Job
The lines to reproduce run from the first one through the line containing "cam.location = (0, 0, CAMH);". Reproduce them exactly.

Recorded information
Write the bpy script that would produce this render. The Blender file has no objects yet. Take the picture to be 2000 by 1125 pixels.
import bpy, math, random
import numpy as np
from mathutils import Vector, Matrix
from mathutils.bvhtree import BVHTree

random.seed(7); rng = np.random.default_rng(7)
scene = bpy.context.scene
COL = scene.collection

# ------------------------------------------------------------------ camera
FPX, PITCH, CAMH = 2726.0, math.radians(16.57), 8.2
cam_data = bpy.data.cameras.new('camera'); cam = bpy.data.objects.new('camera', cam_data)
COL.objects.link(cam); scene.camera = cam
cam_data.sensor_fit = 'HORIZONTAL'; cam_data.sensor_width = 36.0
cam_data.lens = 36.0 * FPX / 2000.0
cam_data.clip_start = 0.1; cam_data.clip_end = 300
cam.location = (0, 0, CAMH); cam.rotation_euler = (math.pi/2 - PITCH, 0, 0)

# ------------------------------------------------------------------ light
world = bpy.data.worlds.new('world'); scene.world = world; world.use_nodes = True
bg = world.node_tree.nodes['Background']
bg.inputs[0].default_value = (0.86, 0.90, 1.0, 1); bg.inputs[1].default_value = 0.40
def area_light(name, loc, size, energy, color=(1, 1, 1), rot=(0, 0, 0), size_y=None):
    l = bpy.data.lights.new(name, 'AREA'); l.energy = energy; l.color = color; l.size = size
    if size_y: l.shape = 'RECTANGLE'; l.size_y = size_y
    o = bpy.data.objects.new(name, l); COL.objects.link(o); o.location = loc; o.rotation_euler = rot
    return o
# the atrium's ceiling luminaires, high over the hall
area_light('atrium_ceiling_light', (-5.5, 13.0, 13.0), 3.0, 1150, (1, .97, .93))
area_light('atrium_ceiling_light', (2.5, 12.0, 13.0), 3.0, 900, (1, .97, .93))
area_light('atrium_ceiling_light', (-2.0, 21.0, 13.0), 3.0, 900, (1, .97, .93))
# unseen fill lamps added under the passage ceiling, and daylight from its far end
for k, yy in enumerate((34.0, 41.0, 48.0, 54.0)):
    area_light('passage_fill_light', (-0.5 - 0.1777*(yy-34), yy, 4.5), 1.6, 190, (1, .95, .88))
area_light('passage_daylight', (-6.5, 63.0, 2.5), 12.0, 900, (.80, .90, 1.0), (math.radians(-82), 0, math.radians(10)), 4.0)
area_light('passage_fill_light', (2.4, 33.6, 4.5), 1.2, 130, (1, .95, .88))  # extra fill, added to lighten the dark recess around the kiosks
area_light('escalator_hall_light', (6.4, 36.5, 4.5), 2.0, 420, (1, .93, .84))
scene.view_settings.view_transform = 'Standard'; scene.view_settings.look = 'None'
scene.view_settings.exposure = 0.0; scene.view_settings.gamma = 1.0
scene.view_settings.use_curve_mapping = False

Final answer
Write the bpy script that would produce this render. The Blender file has no objects yet. Take the picture to be 2000 by 1125 pixels.
import bpy, math, random
import numpy as np
from mathutils import Vector, Matrix
from mathutils.bvhtree import BVHTree

random.seed(7); rng = np.random.default_rng(7)
scene = bpy.context.scene
COL = scene.collection

# ------------------------------------------------------------------ camera
FPX, PITCH, CAMH = 2726.0, math.radians(16.57), 8.2
cam_data = bpy.data.cameras.new('camera'); cam = bpy.data.objects.new('camera', cam_data)
COL.objects.link(cam); scene.camera = cam
cam_data.sensor_fit = 'HORIZONTAL'; cam_data.sensor_width = 36.0
cam_data.lens = 36.0 * FPX / 2000.0
cam_data.clip_start = 0.1; cam_data.clip_end = 300
cam.location = (0, 0, CAMH); cam.rotation_euler = (math.pi/2 - PITCH, 0, 0)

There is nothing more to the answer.